Written instruction -
Determine how many lines hold "from" and give only that number.

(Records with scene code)

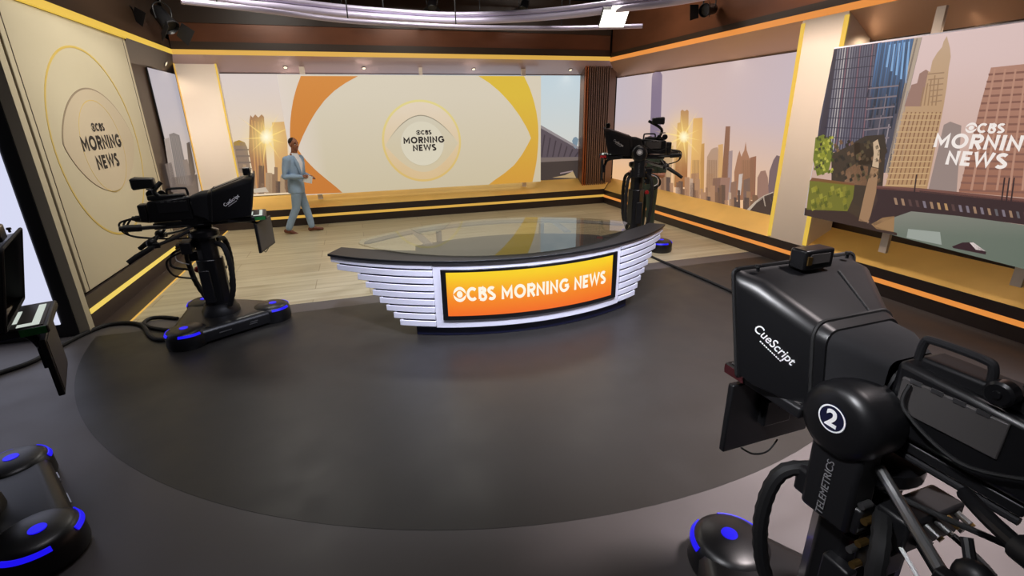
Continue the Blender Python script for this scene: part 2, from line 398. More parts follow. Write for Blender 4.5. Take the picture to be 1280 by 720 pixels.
# dark base with a light line in it, on three sides
def base_board(side, p0, p1, nrm, top, zl, led, n):
    p0 = Vector((*p0, 0)); p1 = Vector((*p1, 0)); nv = Vector((*nrm, 0))
    def strip(z0, z1, d0, d1):
        return MB().hexa([p0-nv*d1+Vector((0, 0, z0)), p1-nv*d1+Vector((0, 0, z0)), p1+nv*d0+Vector((0, 0, z0)), p0+nv*d0+Vector((0, 0, z0)),
                          p0-nv*d1+Vector((0, 0, z1)), p1-nv*d1+Vector((0, 0, z1)), p1+nv*d0+Vector((0, 0, z1)), p0+nv*d0+Vector((0, 0, z1))])
    struct(strip(0, top, 0, .04).build('baseboard_'+side, K['base']))
    struct(strip(zl-.028, zl+.028, .008, .0).build('trim_%d' % n, K[led]))
    return strip
base_board('back', (XL, YB), (XR, YB), (0, -1), ZB, .19, 'led_y2', 3)
base_board('right', (XR, YB), (XR, Y0), (-1, 0), ZB-.03, .18, 'led_o', 4)
base_board('left', (XL, 6.12), (XL, YB), (1, 0), .385, .215, 'led_g', 5)
# upper light line and the glossy brown fascia above it
def upper(p0, p1, nrm, zt, led, n, bands):
    p0 = Vector((*p0, 0)); p1 = Vector((*p1, 0)); nv = Vector((*nrm, 0))
    def strip(z0, z1, d0, d1):
        c = [p0-nv*d1, p1-nv*d1, p1+nv*d0, p0+nv*d0]
        return MB().hexa([q+Vector((0, 0, z0)) for q in c]+[q+Vector((0, 0, z1)) for q in c])
    struct(strip(zt, zt+.085, .004, .05).build('trim_%d' % n, K[led]))
    for z0, z1, d, m in bands:
        struct(strip(z0, z1, d, .10).build('trim_%d' % (n+1), K[m])); n += 1
upper((XL, YB), (XR, YB), (0, -1), ZT, 'led_y2', 6, [(3.395, 3.53, -.01, 'lip'), (3.53, 3.84, -.03, 'walnut'), (3.84, 4.5, -.01, 'lip')])
upper((XR, YB), (XR, Y0), (-1, 0), ZT-.02, 'led_o', 10, [(3.375, 3.47, -.01, 'lip'), (3.47, 4.5, -.03, 'walnut')])
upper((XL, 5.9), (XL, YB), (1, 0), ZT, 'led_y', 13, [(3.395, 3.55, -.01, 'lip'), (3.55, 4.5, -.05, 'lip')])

# ---- left wall: big raised panel with the eye emblem
pl = thing('wall_panel', 'tall beige panel with a large round eye emblem and black show title, left wall', 'wall panel', (-2.97, 7.7, 0))
def lp(o, name, m, **k): q = o.build(name, K[m], **k); q.parent = pl; return q
def rel(mb): mb.v = [(x+2.97, y-7.7, z) for x, y, z in mb.v]; return mb
lp(rel(MB().box((-3.08, 7.72, 1.85), (.2, 2.98, 2.9))), 'board', 'beige', bevel=.006)
lp(rel(MB().box((-3.05, 6.065, 1.66), (.2, .10, 3.3))), 'end_board', 'beige')
lp(rel(MB().box((-3.1, 6.16, 1.85), (.16, .10, 2.9))), 'shadow_gap', 'lip')
for yy in (6.31, 9.12):
    lp(rel(MB().box((-2.979, yy, 1.85), (.004, .012, 2.9))), 'seam', 'lip')
lp(rel(MB().box((-3.02, 9.215, 1.85), (.03, .008, 2.9))), 'edge_light', 'led_y2')
EY, EZ, ER = 7.598, 1.896, 1.105
def ringpts(cy, cz, r, n=64): return [(cy+r*math.cos(2*PI*k/n), cz+r*math.sin(2*PI*k/n)) for k in range(n)]
def lflat(o2, x, name, m):                    # outline (y, z) raised off the panel
    mb = MB(); mb.loft([[(-2.98, y, z) for y, z in o2], [(x, y, z) for y, z in o2]]); return lp(rel(mb), name, m, sharp=30)
def lring(cy, cz, r0, r1, x, name, m):
    a = ringpts(cy, cz, r0); c = ringpts(cy, cz, r1)
    mb = MB(); mb.loft([[(-2.98, *p) for p in a], [(x, *p) for p in a], [(x, *p) for p in c], [(-2.98, *p) for p in c]], cap=False); return lp(rel(mb), name, m)
lring(EY, EZ, ER-.012, ER+.012, -2.9765, 'emblem_ring', 'ring_y')
def almond(cy, cz, hw, hh, n=24, p=2.0, e=1.0):
    u = [-math.cos(PI*i/n) for i in range(n+1)] if e < 1 else [-1+2*i/n for i in range(n+1)]
    top = [(cy+hw*a, cz+hh*max(0, 1-abs(a)**p)**e) for a in u]
    return top+[(y, 2*cz-z) for y, z in reversed(top[1:-1])]
lflat(almond(7.63, 1.945, .945, .615, 40, 2.0, .72), -2.9755, 'emblem_almond_outline', 'ring_t')
lflat(almond(7.636, 1.938, .935, .605, 40, 2.0, .72), -2.9745, 'emblem_almond', 'beige2')
lring(7.62, 1.87, .545, .553, -2.9735, 'emblem_pupil_ring', 'ring_y')
def text_on(parent, txt, h, org, ux, uz, m, name='lettering', t=.2, gap=.14, rel_to=(0, 0, 0)):
    ps, wd = text_polys(txt, h, t, gap); mb = MB(); o = Vector(org)-Vector(rel_to); ux = Vector(ux); uz = Vector(uz)
    for q in ps: mb.poly([o+ux*p[0]+uz*p[1] for p in q])
    return mb.build(name, K[m], parent=parent)
for txt, h, yc, zc, t in (('@CBS', .092, 7.585, 2.108, .27), ('MORNING', .165, 7.60, 1.93, .25), ('NEWS', .165, 7.60, 1.70, .25)):
    text_on(pl, txt, h, (-2.9725, yc, zc), (0, 1, 0), (0, 0, 1), 'blackink', t=t, rel_to=(-2.97, 7.7, 0))

# ---- pillars and the ridged corner column
def pillar(name, label, c, d, ledspec):
    t = thing(name, label, 'pillar', (c[0], c[1], 0))
    MB().box((0, 0, c[2]), d).build('board', K['pillar'], t)
    for off, dd, m in ledspec: MB().box(off, dd).build('edge_light', K[m], t)
pillar('pillar', 'pale pillar with yellow lit edges in the left back corner', (-2.67, 11.52, 1.82), (.72, .12, 2.9),
       [((-.348, -.063, 1.82), (.022, .012, 2.75), 'led_y2'), ((.346, -.063, 1.82), (.03, .012, 2.75), 'led_y')])
pillar('pillar', 'pale pillar with yellow lit edges between the two right wall screens', (6.16, 5.52, 1.81), (.42, .68, 2.96),
       [((-.213, .32, 1.8), (.014, .06, 2.9), 'led_y'), ((-.213, -.32, 1.8), (.014, .06, 2.9), 'led_y')])
t = thing('corner_column', 'dark brown ridged column in the right back corner', 'column', (5.72, 11.5, 0))
MB().box((.1, .1, 1.83), (.84, .3, 2.94)).build('core', K['fin'], t)
for i in range(12):
    MB().box((-.30+i*.057, -.075, 1.83), (.028, .06, 2.94)).build('fin', K['copper' if i < 2 else 'fin'], t, bevel=.006)

# ============================================================ SCREENS
def screen(name, label, origin): return thing(name, label, 'screen', origin)
def blds(A, lst, layer=2):
    for pts, c in lst: A.poly(pts, c, layer)
def low_city(A, x0, x1, y0f, y1f, n, cols, rnd, layer=4):
    for i in range(n):
        x = x0+(x1-x0)*(i+rnd.random())/n; w_ = (x1-x0)/n*(.8+rnd.random()); yb = y1f(x); yt = y0f(x)+(yb-y0f(x))*rnd.random()*.75
        A.poly([(x, yt), (x+w_, yt+.5), (x+w_, y1f(x+w_)), (x, yb)], rnd.choice(cols), layer)
def local(A, o): A.v = [v-Vector(o) for v in A.v]; return A

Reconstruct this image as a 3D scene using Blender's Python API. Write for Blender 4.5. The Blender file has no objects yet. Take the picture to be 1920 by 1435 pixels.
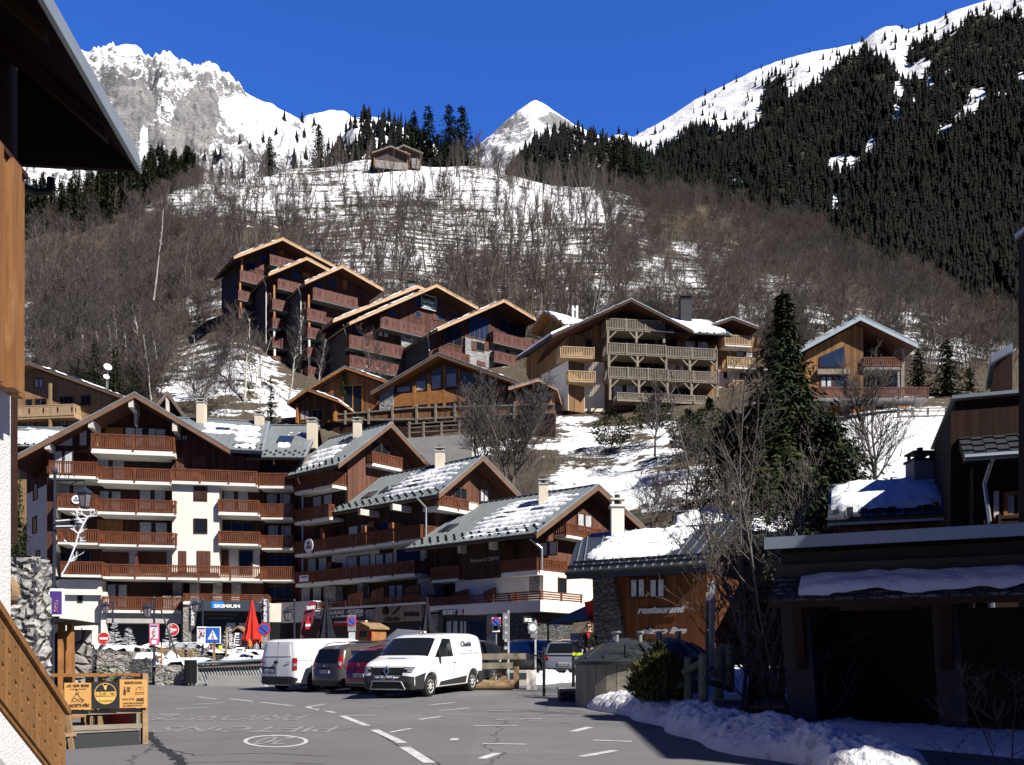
import bpy,bmesh,math,random
import numpy as np
from mathutils import Vector,Matrix,noise as mnoise
random.seed(7)
SC=bpy.context.scene
COL=SC.collection
FOC,CX,CY,CH=1700.0,960.0,1240.0,1.7
R=math.radians
def P(u,v,Y):
 return Vector(((u-CX)/FOC*Y,Y,CH+(CY-v)/FOC*Y))
def crop(x0,y0,k):
 return lambda x,y:(x0+x/k,y0+y/k)
c1=crop(0,640,2.989);c2=crop(0,1000,3.0);c3=crop(480,760,2.989);c4=crop(400,430,3.0)
c5=crop(900,530,3.0);c6=crop(1000,880,2.989);c7=crop(1380,560,3.261);c8=crop(1280,960,3.0)
d2=crop(600,150,3.0);d4=crop(460,1140,4.174);d5=crop(80,1090,4.364);d6=crop(500,1080,3.0)
c0=lambda x,y:(x,y)
def road_z(Y,X=0.):
 z=0.0264*max(0.,min(Y,62.))
 k=min(1.,max(0.,(Y-17)/12.));k=k*k*(3-2*k)
 c=max(0.,min(1.,(-X-2)/6.));c=c*c*(3-2*c)
 return z-.27*k*c
def gp(u,v):
 """point of the square's paving seen at pixel (u, v)"""
 Y=1.7/(.0264+(v-CY)/FOC)
 for _ in range(25):
  X=(u-CX)/FOC*Y;z=road_z(Y,X);Y=.5*Y+.5*(CH-z)/((v-CY)/FOC)
 X=(u-CX)/FOC*Y
 return Vector((X,Y,road_z(Y,X)))
def ray_plane(u,v,p,n):
 d=Vector(((u-CX)/FOC,1,(CY-v)/FOC));o=Vector((0,0,CH))
 return o+d*((Vector(p)-o).dot(n)/d.dot(n))
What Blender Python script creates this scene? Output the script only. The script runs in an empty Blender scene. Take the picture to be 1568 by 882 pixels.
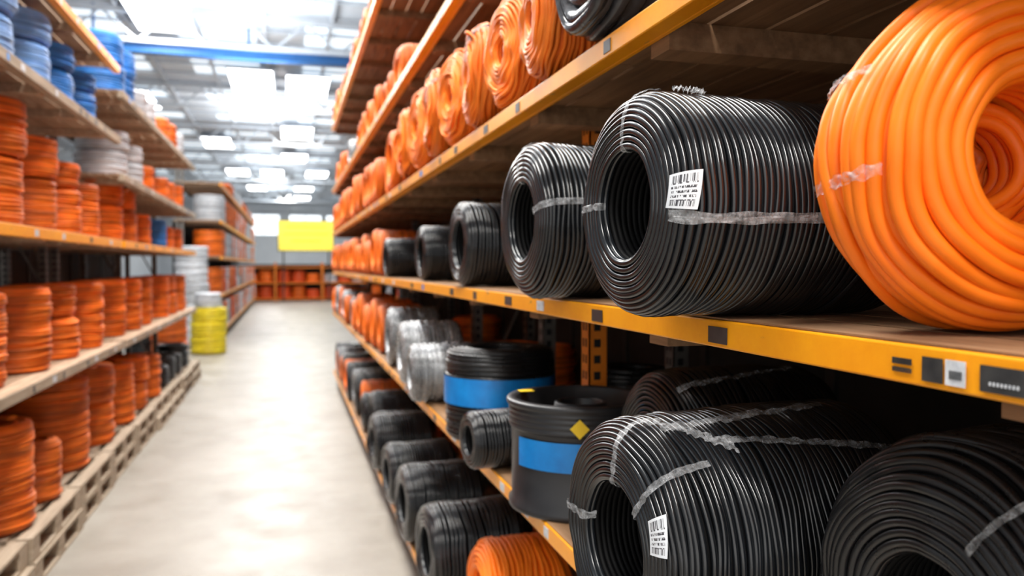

Correct output -
2